*DATA SHOWN*.
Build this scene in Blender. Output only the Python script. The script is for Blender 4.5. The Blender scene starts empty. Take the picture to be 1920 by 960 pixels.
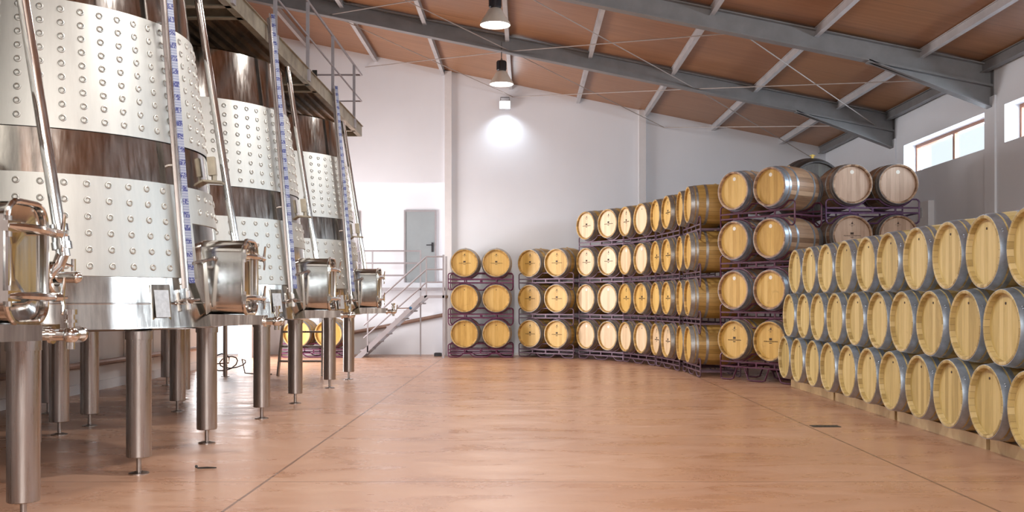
import bpy, math, random
from math import sin, cos, pi, radians, sqrt
from mathutils import Vector, Matrix
random.seed(7)
S = bpy.context.scene
COL = S.collection

# ---------------------------------------------------------------- camera
F = 1823.0                      # focal length in pixels of the 1920 wide frame
CAMZ = 1.27
VPX, VPY = 985.0, 563.0
cam_d = bpy.data.cameras.new('camera')
cam = bpy.data.objects.new('camera', cam_d); COL.objects.link(cam)
cam.location = (0, 0, CAMZ); cam.rotation_euler = (pi/2, 0, 0)
cam_d.sensor_fit = 'HORIZONTAL'; cam_d.sensor_width = 36.0
cam_d.lens = 36.0*F/1920.0
cam_d.shift_x = -(VPX-960.0)/1920.0
cam_d.shift_y = (VPY-480.0)/1920.0
cam_d.clip_start = 0.05; cam_d.clip_end = 200
S.camera = cam

# ---------------------------------------------------------------- world, light, exposure
S.view_settings.view_transform = 'Standard'
S.view_settings.look = 'None'
S.view_settings.exposure = -0.12
S.view_settings.gamma = 1.0
S.view_settings.use_curve_mapping = False
wd = bpy.data.worlds.new('world'); S.world = wd; wd.use_nodes = True
bg = wd.node_tree.nodes['Background']
bg.inputs['Color'].default_value = (0.86, 0.93, 1.0, 1)
bg.inputs['Strength'].default_value = 1.3

def area(name, loc, rot, sx, sy, power, color, spread=180):
    l = bpy.data.lights.new(name, 'AREA'); l.shape = 'RECTANGLE'; l.size = sx; l.size_y = sy
    l.energy = power; l.color = color; l.spread = radians(spread)
    o = bpy.data.objects.new(name, l); COL.objects.link(o); o.location = loc; o.rotation_euler = rot
    return o
# added fill behind the camera; daylight through the side gate and the strip windows
area('fill_light_front', (1.2, -5.0, 3.95), (radians(84), 0, radians(-6)), 6.4, 2.3, 760, (1.0, 0.985, 0.955))
area('daylight_gate', (-6.9, 19.7, 1.75), (radians(90), 0, radians(-90)), 3.6, 3.3, 620, (1.0, 0.95, 0.95))
WIN = [(14.7, 17.85), (10.95, 14.1), (7.1, 10.25), (3.3, 6.4)]
for a, b in WIN:
    area('daylight_window', (7.75, (a+b)/2, 3.84), (radians(90), 0, radians(90)), b-a, 0.75, 300, (0.78, 0.88, 1.0))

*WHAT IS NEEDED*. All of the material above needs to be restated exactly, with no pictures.

*FULL OUTPUT*.
Build this scene in Blender. Output only the Python script. The script is for Blender 4.5. The Blender scene starts empty. Take the picture to be 1920 by 960 pixels.
import bpy, math, random
from math import sin, cos, pi, radians, sqrt
from mathutils import Vector, Matrix
random.seed(7)
S = bpy.context.scene
COL = S.collection

# ---------------------------------------------------------------- camera
F = 1823.0                      # focal length in pixels of the 1920 wide frame
CAMZ = 1.27
VPX, VPY = 985.0, 563.0
cam_d = bpy.data.cameras.new('camera')
cam = bpy.data.objects.new('camera', cam_d); COL.objects.link(cam)
cam.location = (0, 0, CAMZ); cam.rotation_euler = (pi/2, 0, 0)
cam_d.sensor_fit = 'HORIZONTAL'; cam_d.sensor_width = 36.0
cam_d.lens = 36.0*F/1920.0
cam_d.shift_x = -(VPX-960.0)/1920.0
cam_d.shift_y = (VPY-480.0)/1920.0
cam_d.clip_start = 0.05; cam_d.clip_end = 200
S.camera = cam

# ---------------------------------------------------------------- world, light, exposure
S.view_settings.view_transform = 'Standard'
S.view_settings.look = 'None'
S.view_settings.exposure = -0.12
S.view_settings.gamma = 1.0
S.view_settings.use_curve_mapping = False
wd = bpy.data.worlds.new('world'); S.world = wd; wd.use_nodes = True
bg = wd.node_tree.nodes['Background']
bg.inputs['Color'].default_value = (0.86, 0.93, 1.0, 1)
bg.inputs['Strength'].default_value = 1.3

def area(name, loc, rot, sx, sy, power, color, spread=180):
    l = bpy.data.lights.new(name, 'AREA'); l.shape = 'RECTANGLE'; l.size = sx; l.size_y = sy
    l.energy = power; l.color = color; l.spread = radians(spread)
    o = bpy.data.objects.new(name, l); COL.objects.link(o); o.location = loc; o.rotation_euler = rot
    return o
# added fill behind the camera; daylight through the side gate and the strip windows
area('fill_light_front', (1.2, -5.0, 3.95), (radians(84), 0, radians(-6)), 6.4, 2.3, 760, (1.0, 0.985, 0.955))
area('daylight_gate', (-6.9, 19.7, 1.75), (radians(90), 0, radians(-90)), 3.6, 3.3, 620, (1.0, 0.95, 0.95))
WIN = [(14.7, 17.85), (10.95, 14.1), (7.1, 10.25), (3.3, 6.4)]
for a, b in WIN:
    area('daylight_window', (7.75, (a+b)/2, 3.84), (radians(90), 0, radians(90)), b-a, 0.75, 300, (0.78, 0.88, 1.0))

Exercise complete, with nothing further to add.